The Saturday Read – Biography

If we read biographies will be be better leaders?

A quick review of President Obama’s reading list includes the life stories of former presidents: Adams, Lincoln and FDR. The number two book this week on The New York Times Business Best Seller list is the new bio, ‘Becoming Steve Jobs’. Last week the Wall Street Journal reviewed ‘Hannibal: A Hellenistic Life’.

“It is not histories I am writing, but lives; the most glorious deeds do not always indicate virtue or vice, but a small thing like a phrase or a jest often reveals more of a character than the bloodiest battles.”  Plutarch, ‘Parallel Lives’

We read biographies to extract the wisdom of others. Biographies offer a portal into understanding the larger world where these lives were lived. Read closely they offer proof that history repeats itself.

“We live – at least in the Western world – in a golden age for biography. The depiction of real lives in every medium from print to film, from radio to television and the Internet is more popular than ever…Biography, today, remains as it has always been, the record and interpretation of real lives – the lives of others and ourselves.”  Nigel Hamilton, ‘How To Do Biography’

The ‘Saturday Read’ this week is not a recommendation of a single title, but a suggestion of a genre.

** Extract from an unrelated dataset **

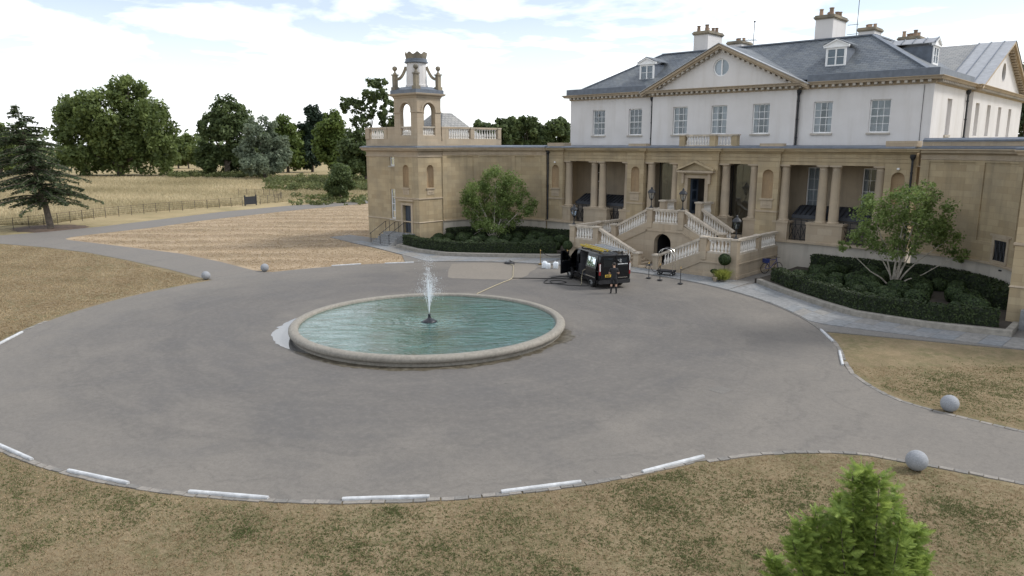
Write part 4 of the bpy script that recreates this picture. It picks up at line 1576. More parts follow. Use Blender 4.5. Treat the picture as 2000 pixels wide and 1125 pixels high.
# ------------------------------------------------------------------ curved wings
for m_, xi, cx, Rw, lab in ((-1, -20.4, -14.1, 6.3, 'curved honey stone wing with blind panels left of the portico'), (1, 21.2, 14.75, 6.42, 'curved honey stone wing with a barred window right of the portico')):
    wing = thing('curved_wing', lab, 'wing', (cx, 42.65, 0), 'curved wings of the house')

    def fmw(s, d, z, cx=cx, Rw=Rw, m_=m_):
        a = PI / 2 - s / Rw
        return (cx + m_ * (Rw - d) * math.cos(a), 42.65 + (Rw - d) * math.sin(a), z)
    SL = Rw * PI / 2
    MB().fbox(fmw, 0.0, SL, -0.5, 0.0, 0, 8.1, 20).build('wall', 'stone', wing)
    MB().fbox(fmw, 0.0, SL, 0.001, 0.13, 0, 1.86, 20).build('base_wall', 'stone_base', wing)
    MB().fbox(fmw, 0.0, SL, 0.001, 0.20, 1.862, 1.98, 20).build('ledge', 'stone_pale', wing)
    m = MB()
    n = 3
    edges = [0.0]
    for k in range(n + 1):
        c = SL * (0.02 + 0.96 * k / n)
        e0, e1 = max(0, c - 0.28), min(SL, c + 0.28)
        m.fbox(fmw, e0, e1, 0.001, 0.07, 3.05, 7.35, 2)
    m.fbox(fmw, 0, SL, 0.001, 0.07, 7.35, 8.0, 20)
    m.fbox(fmw, 0, SL, 0.001, 0.07, 1.981, 3.05, 20)
    m.build('panel_frame', 'stone', wing)
    pts = [fmw(SL * k / 20, 0, 0)[:2] for k in range(21)]
    if m_ < 0:
        pts = pts[::-1]
    cor = [(0.075, 7.45), (0.11, 7.5), (0.075, 7.54), (0.075, 7.74), (0.14, 7.80), (0.30, 7.86), (0.34, 7.98), (0.42, 8.03), (0.42, 8.09), (0.0, 8.09), (0.0, 7.45)]
    MB().sweep(pts, cor).build('cornice', 'stone_pale', wing)
    MB().sweep(pts, [(0.40, 8.095), (0.40, 8.17), (0.1, 8.25), (-0.6, 8.30), (-0.6, 8.095)]).build('lead_capping', 'lead', wing)
    poly = [fmw(SL * k / 20, -0.4, 0)[:2] for k in range(21)] + [(xi, 52), (cx, 52)]
    MB().prism(poly, 8.12, 8.28).build('lead_roof', 'lead', wing)
    if m_ > 0:
        MB().sweep(pts, [(0.0, 8.26), (0.0, 8.5), (-0.6, 8.5), (-0.6, 8.26)]).build('parapet', 'stone_pale', wing)
        MB().sweep(pts, [(0.05, 8.505), (0.05, 8.6), (-0.2, 8.72), (-0.7, 8.72), (-0.7, 8.505)]).build('parapet_lead', 'lead', wing)
    # basement window with an iron grille
    sw = SL * 0.565
    if m_ < 0:
        continue
    m = MB()
    m.fbox(fmw, sw - 0.55, sw + 0.55, 0.0715, 0.085, 2.15, 3.25, 2)
    w = m.build('basement_window', 'dark_inside', wing)
    m = MB()
    for a, b, c, d in ((-0.75, -0.55, 2.0, 3.45), (0.55, 0.75, 2.0, 3.45), (-0.55, 0.55, 3.25, 3.45), (-0.55, 0.55, 1.99, 2.15), (-0.95, 0.95, 3.452, 3.56)):
        m.fbox(fmw, sw + a, sw + b, 0.072, 0.14, c, d, 2)
    m.build('window_surround', 'stone_pale', w)
    m = MB()
    for k in range(3):
        a, b = sw - 0.55 + 1.1 * k / 3, sw - 0.55 + 1.1 * (k + 1) / 3
        m.bar(fmw(a, 0.11, 2.15), fmw(b, 0.11, 3.25), 0.03, 0.03)
        m.bar(fmw(b, 0.12, 2.15), fmw(a, 0.12, 3.25), 0.03, 0.03)
        m.bar(fmw(b, 0.11, 2.15), fmw(b, 0.11, 3.25), 0.03, 0.03)
    m.build('grille', 'black_metal', w)
    for k in (0.3, 0.6):
        q = fmw(SL * k, 0.14, 1.7)
        MB().box(q[0] - 0.11, q[0] + 0.11, q[1] - 0.05, q[1] + 0.05, 1.66, 1.74).build('air_vent', 'cast_iron', wing)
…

Despite a well publicized ‘biography kerfuffle’ over a new, ‘unauthorized’ biography of Steve Jobs written by Fast Company reporters, Brent Schlender and Rick Tetzeli, it has been the ‘year of biography’, offering a variety of choices, spanning centuries.

The 2015 Pulitzer Prize for Biography was awarded to ‘The Pope and Mussolini: The Secret History of Pius XI and the Rise of Fascism in Europe’ by David I. Kertzer. Also nominated as finalists in this category were: ‘Louis Armstrong: Master of Modernism’ by Thomas Brothers and ‘Stalin: Volume I: Paradoxes of Power, 1878-1928’ by Stephen Kotkin.

The LA Times Book Prizes includes a standalone category for biography. This year Andrew Roberts‘Napoleon: A Life’ received the award in a roster of respected nominees including Pulitzer finalist Steve Kotkin along with:

Adam Begley, ‘Updike’

Robert M. Dowling, ‘Eugene O’Neill: A Life in Four Acts’

Kirstin Downey, ‘Isabella: The Warrior Queen’

On the Saturday morning of the LA Times Festival of Books I attended a panel moderated by Eisenhower biographer, Jim Newton. Biographers Downey and Kotkin revealed their subjects were very unlikely historical figures. Looking back at their early years, Isabella of Spain and Stalin showed little promise for the lives they would eventually lead. Yet all of these writers crafted stories of actors who emerged onto the global stage amid success, controversy and failure.  A. Scott Berg who published a hefty bio of Woodrow Wilson last year closed the discussion describing the role of biography as “a way to illuminate the times”.

This weekend, select a book from those suggested here or find one about someone you admire and perhaps would like to emulate. Discover a mentor in the pages of biography.